İyi ki bir tuvalet yaptın İmamoğlu!
Her ne kadar İstanbul apayrı bir dünya olsa da, suyun beri tarafı da Trakya’ya dâhil… Dolayısıyla yerel yönetimler anlamında İBB ve İmamoğlu da bizim alanımıza giriyor. Zaman zaman Trakya gündeminin merkezine İstanbul Büyükşehir Belediyesi’ni de koyacağız.
*
Esenler Otogarı olarak bildiğimiz Büyük İstanbul Otogarı’nda dönüşümün ikinci yılını kutluyoruz. “Kutluyoruz” çünkü ortada gerçekten kutlanması gereken bir mesele var. Bunu ancak yaşayan bilir.
*
Son yirmi yıldır hepimizin yolu en az birkaç kez bu otogara düşmüştür. Otogarın alt kısmı korku filmlerini aratmıyordu. Gece üst tarafta yürürken bile insanlar can güvenliğinden kuşku duyuyordu. Yemek yiyebileceğiniz yerler hijyen kurallarına uygun değildi. Satın alacağınız her şey fahiş fiyattan satılıyordu. Döner tezgâhlarının başındaki Taliban görünümlü insanlara ne demeli?
*
Ve tuvaletler… Keskin bir idrar kokusunun sizi karşıladığı demir bir kafesten içeri girmeye çalıştığınızda tiksintiyle karışık korku duygusu bedeninize hâkim oluyordu.
*
İBB’nin yaptığı çalışma sonucu buralar pırıl pırıl oldu. Ve hatta tuvalet ücretleri de düşürüldü. İstanbulkart’la ödeme seçeneği getirildi. Görmeyenler, sırf değişim sözcüğünün ne olduğunu idrak etmek için gidip görsünler. Yarınlara dair umudunuz artacaktır.
*
Neymiş efendim? İyi ki bir tuvalet yapılmış. İki yıldan beri bunu anlatıp duruyorlarmış. Bunu yapmak zaten belediyenin asli göreviymiş… Evet öyle. Normal olandan o kadar uzaklaşıldı ki AKP’nin yönetiminde, normal olan uygulamalar bile umut kaynağı haline geldi.
*
Mesele kuşkusuz salt tuvalet meselesi değildir. Mesele bir düzen ve zihniyet meselesidir. Oradan sökülüp atılan şey sadece toz, kir, pislik değildir. O otogardan sökülüp atılan şey bir düzenin pisliğidir. O korkunç tuvaletleri işleten kişiler kimlerdi mesela?

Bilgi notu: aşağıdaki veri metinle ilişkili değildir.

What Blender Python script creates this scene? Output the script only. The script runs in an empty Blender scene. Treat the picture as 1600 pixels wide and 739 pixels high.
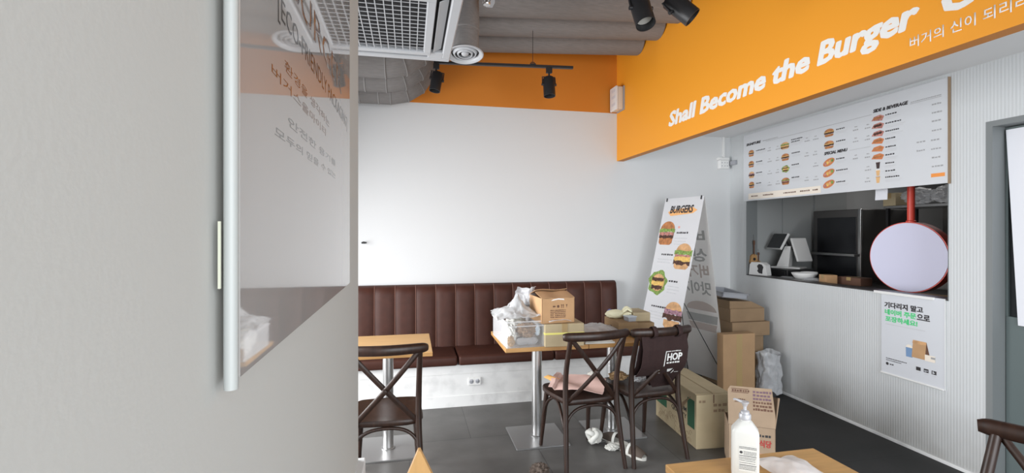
import bpy, bmesh, math, random
import numpy as np
from mathutils import Vector, Matrix, noise, Euler, geometry
PI = math.pi
R = math.radians
S = bpy.context.scene
C = S.collection

# ------------------------------------------------------------------ camera, light, exposure
cam_d = bpy.data.cameras.new('camera')
cam = bpy.data.objects.new('camera', cam_d); C.objects.link(cam)
cam_d.sensor_fit = 'HORIZONTAL'; cam_d.sensor_width = 36.0
cam_d.lens = 36.0 * 752.0 / 1600.0
cam_d.shift_y = -7.5 / 1600.0
cam_d.clip_start = 0.02
cam.location = (0, 0, 1.55)
cam.rotation_euler = (R(90), 0, -math.atan(160 / 752.0))
S.camera = cam

S.view_settings.view_transform = 'Standard'
S.view_settings.look = 'None'
S.view_settings.exposure = 0.2
S.view_settings.gamma = 1.0
S.view_settings.use_curve_mapping = False
S.cycles.use_denoising = True
S.cycles.max_bounces = 10
S.cycles.diffuse_bounces = 5
S.cycles.transparent_max_bounces = 12
S.cycles.sample_clamp_indirect = 6.0

W = bpy.data.worlds.new('sky'); S.world = W; W.use_nodes = True
bg = W.node_tree.nodes['Background']
bg.inputs[0].default_value = (0.86, 0.93, 1.0, 1); bg.inputs[1].default_value = 0.6

def daylight(name, loc, rot, sx, sy, power, col):
    d = bpy.data.lights.new(name, 'AREA'); d.shape = 'RECTANGLE'; d.size = sx; d.size_y = sy
    d.energy = power; d.color = col; d.spread = R(150)
    o = bpy.data.objects.new(name, d); C.objects.link(o); o.location = loc; o.rotation_euler = rot
    return o
# daylight entering through the shop front behind the camera and the glazed left side
daylight('daylight_front', (1.6, -1.75, 1.50), (R(66), 0, 0), 3.4, 2.3, 120, (0.93, 0.965, 1.0))
daylight('daylight_side', (-1.98, 2.88, 1.25), (R(66), 0, R(-94)), 2.3, 2.0, 124, (0.985, 0.99, 1.0))

daylight('kitchen_fill', (5.2, 3.6, 2.58), (0, 0, 0), 0.25, 1.2, 4, (1.0, 0.98, 0.95))  # added fill, not daylight: lifts the dim kitchen, no fixture stands for it

# ------------------------------------------------------------------ materials
def mat(name, col, rough=0.6, metal=0.0, var=0.0, vscale=8.0, stretch=(1, 1, 1), col2=None, bump=0.0, bscale=60.0,
        alpha=1.0, trans=0.0, spec=0.5, emit=None, estr=0.0, detail=6.0, coat=0.0, ior=1.5, lo=0.35, hi=0.7):
    m = bpy.data.materials.new(name); m.use_nodes = True
    nt = m.node_tree; b = nt.nodes['Principled BSDF']
    b.inputs['Base Color'].default_value = (*col, 1)
    b.inputs['Roughness'].default_value = rough
    b.inputs['Metallic'].default_value = metal
    b.inputs['Specular IOR Level'].default_value = spec
    b.inputs['IOR'].default_value = ior
    b.inputs['Alpha'].default_value = alpha
    b.inputs['Transmission Weight'].default_value = trans
    b.inputs['Coat Weight'].default_value = coat
    if emit:
        b.inputs['Emission Color'].default_value = (*emit, 1); b.inputs['Emission Strength'].default_value = estr
    if var or bump:
        tc = nt.nodes.new('ShaderNodeTexCoord'); mp = nt.nodes.new('ShaderNodeMapping')
        mp.inputs['Scale'].default_value = stretch
        nt.links.new(tc.outputs['Object'], mp.inputs[0])
    if var:
        n = nt.nodes.new('ShaderNodeTexNoise'); n.inputs['Scale'].default_value = vscale; n.inputs['Detail'].default_value = detail
        nt.links.new(mp.outputs[0], n.inputs['Vector'])
        cr = nt.nodes.new('ShaderNodeValToRGB')
        c2 = col2 or tuple(max(0, c * (1 - var)) for c in col)
        cr.color_ramp.elements[0].color = (*c2, 1); cr.color_ramp.elements[1].color = (*col, 1)
        cr.color_ramp.elements[0].position = lo; cr.color_ramp.elements[1].position = hi
        nt.links.new(n.outputs[0], cr.inputs[0]); nt.links.new(cr.outputs[0], b.inputs['Base Color'])
    if bump:
        n2 = nt.nodes.new('ShaderNodeTexNoise'); n2.inputs['Scale'].default_value = bscale; n2.inputs['Detail'].default_value = 4
        nt.links.new(mp.outputs[0], n2.inputs['Vector'])
        bp = nt.nodes.new('ShaderNodeBump'); bp.inputs['Strength'].default_value = bump; bp.inputs['Distance'].default_value = 0.01
        nt.links.new(n2.outputs[0], bp.inputs['Height']); nt.links.new(bp.outputs[0], b.inputs['Normal'])
    return m

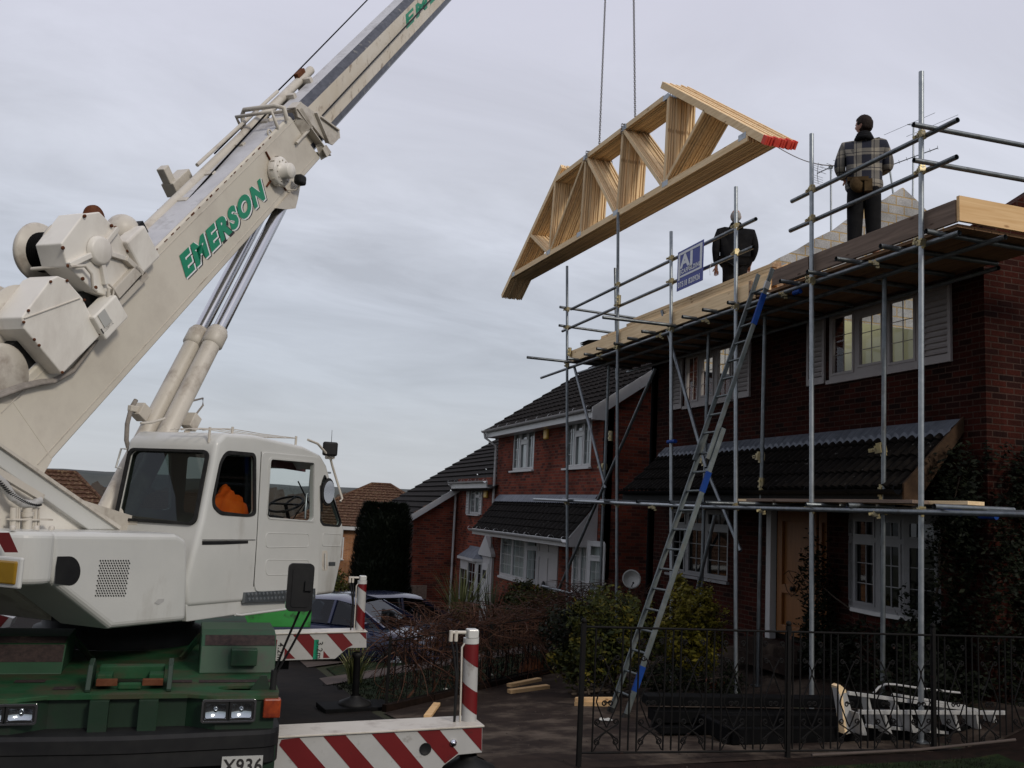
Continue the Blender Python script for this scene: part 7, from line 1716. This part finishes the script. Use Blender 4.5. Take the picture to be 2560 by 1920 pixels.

Biliyor musunuz?
*
Her düzen kendi suretini hayata yansıtır. AKP’nin İstanbul’a yansıttığı suret, o otogarın tuvaletleri gibiydi. Çünkü o tuvaletleri işleten ve adeta para basan kişiler, halka daha iyisini sunma gereği duymuyorlardı. Kimdi bu insanlar? Alt katlardaki depoları gaspedenler bu gücü nereden alıyorlardı?
*
Mesele, düzen meselesidir. Ve buram buram pislik kokan o eski düzen, bugün çatır çatır değişmektedir.